神々は渇く

 血で血を洗う革命後の恐怖政治のフランスで、崇高な理想に燃える革命家のロベスピエール氏は悪癖にまみれた教会の神を信仰することを止めさせ、フランスの人民に理性と博愛に基づく新たな神を提供することを思い至り、1794年5月7日(革命暦フロレアル18日)、新宗教採択の投票を行わせた。
 しかしながら絶対的無神論を信奉する急進派の人々、既に首魁のエベールが粛正されていることもあってかの恐るべき企みを叩き潰すべく(そして自分たちの保身の為に)密かに策謀を開始した。

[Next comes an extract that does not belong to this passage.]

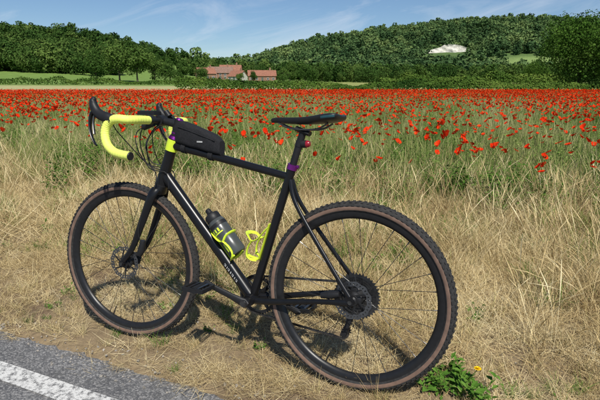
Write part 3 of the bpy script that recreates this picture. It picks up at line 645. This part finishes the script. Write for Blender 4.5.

 新たなる神、<最高存在>を祭る華々しい祝祭の一週間後、”ギロチンのアナクレオン”と渾名された革命詩人のバレールが国民公会で爆弾発言を行った。<最高存在>なるしろものをでっちあげたのは自称<神の母>なる神秘家の老女カトリーヌ・テオで、ロベスピエールに怪しげな考えを吹き込んだのもこの婆さんなのだ、と。全ては嘘八百だったがギロチン熱にうかされた革命議会においてはそんなことなどどうでも良く、数日後にはかの剛直居士自身もまたギロチンへと送られることとなった。この騒動は後にテルミドール9日の反動と呼ばれることとなる。ただし残念なことに事件の詳細の方は忘れられてしまった様だが。
 最後に一つのささやかな挿話を付け加えてこの小話の結びとしたい。恐怖政治のあおりによって息子を処刑され、心底ロベスピエールを憎んだとある御婦人、テルミドール10日に行われた彼の処刑に立ち会い、ギロチンの刃が落ちるのを見届けると次の様に叫んだと言う。